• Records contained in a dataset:
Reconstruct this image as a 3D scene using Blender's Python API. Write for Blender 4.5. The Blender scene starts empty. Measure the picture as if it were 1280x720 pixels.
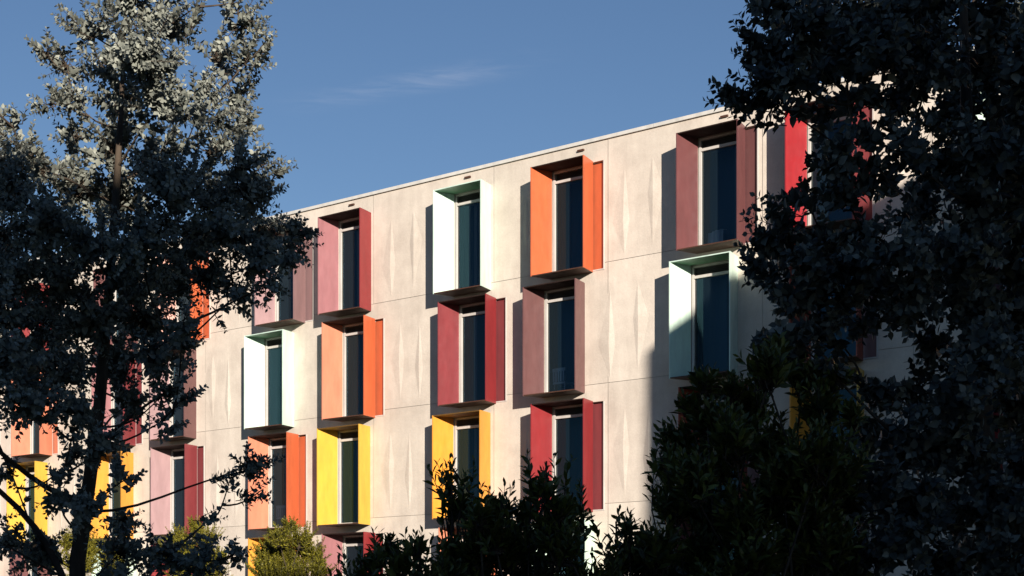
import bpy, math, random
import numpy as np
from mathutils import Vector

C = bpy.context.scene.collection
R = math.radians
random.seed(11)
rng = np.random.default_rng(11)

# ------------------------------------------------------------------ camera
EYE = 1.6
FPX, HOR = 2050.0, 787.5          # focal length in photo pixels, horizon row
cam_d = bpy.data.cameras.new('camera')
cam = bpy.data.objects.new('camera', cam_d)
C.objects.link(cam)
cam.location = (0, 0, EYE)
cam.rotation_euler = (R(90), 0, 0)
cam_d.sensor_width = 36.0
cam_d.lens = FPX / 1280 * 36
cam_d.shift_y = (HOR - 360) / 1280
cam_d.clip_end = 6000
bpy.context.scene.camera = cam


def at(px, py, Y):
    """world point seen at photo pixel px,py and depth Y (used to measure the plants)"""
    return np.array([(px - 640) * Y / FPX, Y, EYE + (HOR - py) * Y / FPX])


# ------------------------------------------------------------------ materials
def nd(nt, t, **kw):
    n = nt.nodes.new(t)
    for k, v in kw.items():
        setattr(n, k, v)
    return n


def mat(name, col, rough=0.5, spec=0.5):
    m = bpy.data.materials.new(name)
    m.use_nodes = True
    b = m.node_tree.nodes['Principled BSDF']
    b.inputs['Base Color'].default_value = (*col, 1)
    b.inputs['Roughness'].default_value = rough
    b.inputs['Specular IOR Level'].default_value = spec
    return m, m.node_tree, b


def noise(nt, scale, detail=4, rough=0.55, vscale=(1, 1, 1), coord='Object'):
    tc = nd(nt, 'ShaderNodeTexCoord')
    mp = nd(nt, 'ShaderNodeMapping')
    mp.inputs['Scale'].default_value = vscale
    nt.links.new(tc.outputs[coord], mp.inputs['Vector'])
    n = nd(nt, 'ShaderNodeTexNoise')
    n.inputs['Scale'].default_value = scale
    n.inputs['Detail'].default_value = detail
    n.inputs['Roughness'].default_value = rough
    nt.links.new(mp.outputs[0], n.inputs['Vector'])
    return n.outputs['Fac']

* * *

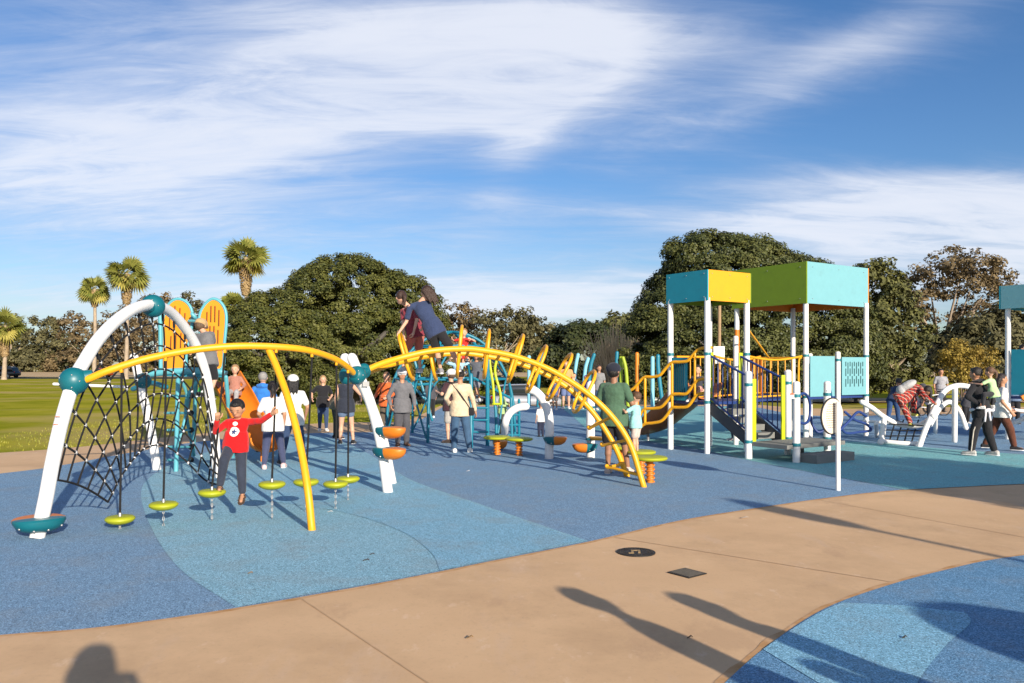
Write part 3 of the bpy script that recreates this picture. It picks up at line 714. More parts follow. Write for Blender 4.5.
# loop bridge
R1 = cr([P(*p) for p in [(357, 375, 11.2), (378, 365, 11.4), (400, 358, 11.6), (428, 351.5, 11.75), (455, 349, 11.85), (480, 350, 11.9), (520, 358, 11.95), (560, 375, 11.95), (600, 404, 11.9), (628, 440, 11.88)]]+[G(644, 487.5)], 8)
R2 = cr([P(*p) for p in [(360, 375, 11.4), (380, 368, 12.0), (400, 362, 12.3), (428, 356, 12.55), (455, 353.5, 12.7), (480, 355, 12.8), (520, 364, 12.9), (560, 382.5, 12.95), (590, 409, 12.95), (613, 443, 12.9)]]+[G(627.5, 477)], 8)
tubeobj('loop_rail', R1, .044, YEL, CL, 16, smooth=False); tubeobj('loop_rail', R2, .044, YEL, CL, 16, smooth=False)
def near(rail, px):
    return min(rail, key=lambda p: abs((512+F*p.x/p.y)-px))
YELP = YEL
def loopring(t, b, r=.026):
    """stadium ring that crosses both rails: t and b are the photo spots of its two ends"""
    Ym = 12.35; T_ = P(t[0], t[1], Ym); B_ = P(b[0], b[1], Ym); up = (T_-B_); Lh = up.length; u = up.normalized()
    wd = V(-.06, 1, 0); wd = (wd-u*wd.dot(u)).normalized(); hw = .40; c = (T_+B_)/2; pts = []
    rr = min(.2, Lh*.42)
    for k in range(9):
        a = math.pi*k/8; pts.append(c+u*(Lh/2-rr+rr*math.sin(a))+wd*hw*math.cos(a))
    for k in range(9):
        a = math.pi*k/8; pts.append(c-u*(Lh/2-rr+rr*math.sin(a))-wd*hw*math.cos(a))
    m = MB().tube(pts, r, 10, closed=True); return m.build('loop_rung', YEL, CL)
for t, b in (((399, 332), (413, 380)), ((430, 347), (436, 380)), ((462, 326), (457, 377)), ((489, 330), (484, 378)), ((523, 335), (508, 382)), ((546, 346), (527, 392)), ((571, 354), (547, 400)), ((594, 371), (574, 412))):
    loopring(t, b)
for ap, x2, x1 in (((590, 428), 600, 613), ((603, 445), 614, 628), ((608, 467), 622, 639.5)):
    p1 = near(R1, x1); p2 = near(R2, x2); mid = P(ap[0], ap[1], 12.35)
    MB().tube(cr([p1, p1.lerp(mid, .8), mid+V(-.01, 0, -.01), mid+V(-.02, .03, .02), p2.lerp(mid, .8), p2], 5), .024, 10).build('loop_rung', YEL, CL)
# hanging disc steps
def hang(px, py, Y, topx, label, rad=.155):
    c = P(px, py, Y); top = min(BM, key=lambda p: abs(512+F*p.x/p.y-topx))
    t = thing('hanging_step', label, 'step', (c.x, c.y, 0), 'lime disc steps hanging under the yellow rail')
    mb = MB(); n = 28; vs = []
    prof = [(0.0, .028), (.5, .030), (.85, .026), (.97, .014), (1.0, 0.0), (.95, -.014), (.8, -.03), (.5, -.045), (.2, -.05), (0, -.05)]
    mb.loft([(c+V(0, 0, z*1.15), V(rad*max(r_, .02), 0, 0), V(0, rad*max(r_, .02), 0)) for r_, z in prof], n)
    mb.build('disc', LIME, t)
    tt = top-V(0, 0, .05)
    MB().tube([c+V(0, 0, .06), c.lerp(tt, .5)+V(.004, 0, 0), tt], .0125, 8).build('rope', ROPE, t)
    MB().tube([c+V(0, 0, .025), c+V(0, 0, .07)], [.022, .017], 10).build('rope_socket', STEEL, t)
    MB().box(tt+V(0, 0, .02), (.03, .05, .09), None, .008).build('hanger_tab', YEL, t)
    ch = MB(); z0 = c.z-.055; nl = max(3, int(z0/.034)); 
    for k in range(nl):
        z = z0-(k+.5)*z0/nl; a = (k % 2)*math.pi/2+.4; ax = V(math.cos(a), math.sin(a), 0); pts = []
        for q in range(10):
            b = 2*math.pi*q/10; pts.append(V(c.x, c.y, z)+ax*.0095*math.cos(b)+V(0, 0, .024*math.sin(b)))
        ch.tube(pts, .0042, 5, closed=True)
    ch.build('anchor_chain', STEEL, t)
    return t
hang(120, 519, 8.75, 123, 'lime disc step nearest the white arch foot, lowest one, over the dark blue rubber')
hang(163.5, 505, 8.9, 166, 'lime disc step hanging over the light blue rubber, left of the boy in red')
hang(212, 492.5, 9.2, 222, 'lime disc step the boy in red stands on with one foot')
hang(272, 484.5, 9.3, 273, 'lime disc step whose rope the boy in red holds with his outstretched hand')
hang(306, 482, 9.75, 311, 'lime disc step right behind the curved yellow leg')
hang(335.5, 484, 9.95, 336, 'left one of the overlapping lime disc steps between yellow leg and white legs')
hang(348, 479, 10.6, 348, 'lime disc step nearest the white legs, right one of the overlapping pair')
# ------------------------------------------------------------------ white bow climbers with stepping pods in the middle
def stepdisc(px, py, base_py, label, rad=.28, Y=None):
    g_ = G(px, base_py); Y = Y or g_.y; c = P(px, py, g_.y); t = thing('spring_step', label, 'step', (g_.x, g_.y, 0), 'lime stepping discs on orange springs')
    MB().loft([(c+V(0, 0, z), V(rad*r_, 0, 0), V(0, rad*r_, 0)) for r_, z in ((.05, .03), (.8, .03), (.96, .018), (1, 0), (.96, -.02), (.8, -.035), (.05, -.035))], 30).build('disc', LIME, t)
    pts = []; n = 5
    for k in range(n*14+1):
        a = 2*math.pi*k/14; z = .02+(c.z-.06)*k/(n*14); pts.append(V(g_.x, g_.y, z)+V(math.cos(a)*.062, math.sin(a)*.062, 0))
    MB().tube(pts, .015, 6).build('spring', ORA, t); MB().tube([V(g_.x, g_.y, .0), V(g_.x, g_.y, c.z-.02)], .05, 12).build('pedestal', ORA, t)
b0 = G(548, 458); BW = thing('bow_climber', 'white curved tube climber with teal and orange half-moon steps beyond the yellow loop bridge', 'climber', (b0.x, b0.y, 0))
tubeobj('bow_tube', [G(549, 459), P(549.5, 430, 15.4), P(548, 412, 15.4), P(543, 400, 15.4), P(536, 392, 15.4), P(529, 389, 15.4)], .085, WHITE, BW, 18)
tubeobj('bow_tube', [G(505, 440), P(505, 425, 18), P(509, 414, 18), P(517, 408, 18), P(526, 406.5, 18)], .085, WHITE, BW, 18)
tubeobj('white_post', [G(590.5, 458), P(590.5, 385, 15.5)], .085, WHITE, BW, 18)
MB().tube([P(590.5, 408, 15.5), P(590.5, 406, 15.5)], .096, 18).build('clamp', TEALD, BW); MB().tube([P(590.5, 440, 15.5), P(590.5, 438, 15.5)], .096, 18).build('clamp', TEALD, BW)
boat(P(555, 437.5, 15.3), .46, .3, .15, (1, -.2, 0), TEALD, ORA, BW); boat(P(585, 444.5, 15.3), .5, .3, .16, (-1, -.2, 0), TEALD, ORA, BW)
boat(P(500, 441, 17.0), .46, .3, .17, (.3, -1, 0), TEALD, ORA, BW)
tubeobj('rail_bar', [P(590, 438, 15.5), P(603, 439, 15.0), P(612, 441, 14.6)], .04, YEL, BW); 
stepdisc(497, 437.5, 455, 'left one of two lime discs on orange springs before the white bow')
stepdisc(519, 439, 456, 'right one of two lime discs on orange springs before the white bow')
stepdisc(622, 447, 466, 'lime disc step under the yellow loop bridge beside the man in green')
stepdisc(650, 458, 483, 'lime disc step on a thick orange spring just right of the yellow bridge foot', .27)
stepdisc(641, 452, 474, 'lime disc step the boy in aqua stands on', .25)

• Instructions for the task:
Using the data above, extract exactly the lines from the one containing "Reconstruct this image" through the one containing "rng = np.random.default_rng(11)". Pictures are left out.

• Written response:
Reconstruct this image as a 3D scene using Blender's Python API. Write for Blender 4.5. The Blender scene starts empty. Measure the picture as if it were 1280x720 pixels.
import bpy, math, random
import numpy as np
from mathutils import Vector

C = bpy.context.scene.collection
R = math.radians
random.seed(11)
rng = np.random.default_rng(11)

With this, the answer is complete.